Modern Poetry Smackdown: Stour of the Intellectual Giants

4 mins read

Today, we’ll be featuring a debate between two experts on the state of modern poetry, Sir Philip Sydney and our own Ian Davis.

Kenny: Thank you both for being here!

Ian: It’s my pleasure. An honor to be here with the masters, Sir Philip, Kenny. You are looking well, Sir Philip.

Sir Philip: Thank you for your kind words, young man. This is a welcome idyll to be sure.

Kenny: Now, Sir Philip, in 1595 your famous Apology for Poetry was published. In it you noted that poetry required defense, as it had “fallen to be the laughing-stock of children,”  Would you still defend the medium today?

Sir Philip: Well, according to the principle that self-love is better than any gilding to make that seem gorgeous wherein ourselves are parties, I daresay that I would defend poetry were I still writing it. I would not defend something merely bearing the name poem, however, but rather the true form.

Ian: What would that true form be, Sir Phillip? True to what, to whom?

Sir Philip: True and as such a music of text, the art of being entirely itself and not merely prose dressed up in false signature.

Ian: And wherein the difference between prose and poetry? I have met prose more musical than the tightest iambic tunes, prose woven a clip closer than any clunking wooden feet.

Sir Philip: You were well met then indeed! In my day poetry was unmistakeable as it was bound by form. My statement is in truth a fleer at the need for a marriage of style and substance to justify the title poem. Lack of punctuation does not suffice.

Ian: I believe we can both agree on that union, Sir Phillip. I’d be interested, good sir, to hear what you think of the place of poetry in today’s society?

Sir Philip: “No man is an island,” as Mr. Donne said, and yet today Poetry is itself largely an island unto itself. It has grown less subservient to society and yet also more self referential and fautous therefore. I think that I prefer the strictures of place and tradition to the freedom of isolation.

Ian: I disagree, Sir Philip. Currents are perpetually carrying unknown luggage from land to land – no island is an island, one might say. And I cannot condemn the whole of modern poetry to the failures you note. But that is, perhaps, a subject that calls for more length than is in the day.

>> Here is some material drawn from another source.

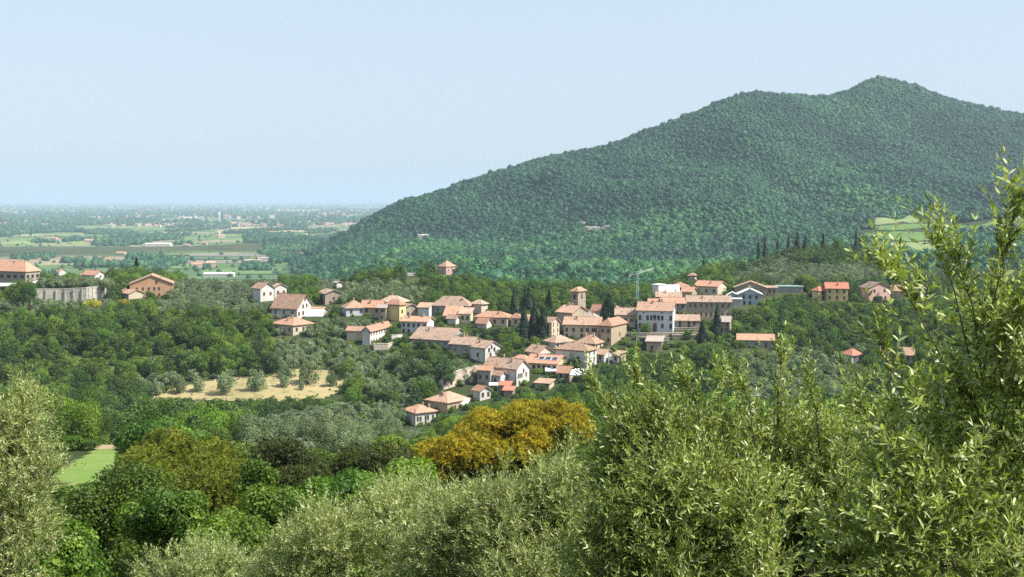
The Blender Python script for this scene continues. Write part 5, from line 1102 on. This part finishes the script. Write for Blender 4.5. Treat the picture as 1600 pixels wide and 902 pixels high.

Sir Philip: I would gladly hear your worthy thoughts at greater length, Ian.

Ian: And I, sir, would like to know where you got such a fine ruff.

Kenny: Well I can see that you two are more inclined to converse as colleagues than engage in fatal combat. Let me ask you then if there are any modern poets you particularly commend.

Sir Philip: I am partial to Anne Carson.

Ian: My dear man, we are united there.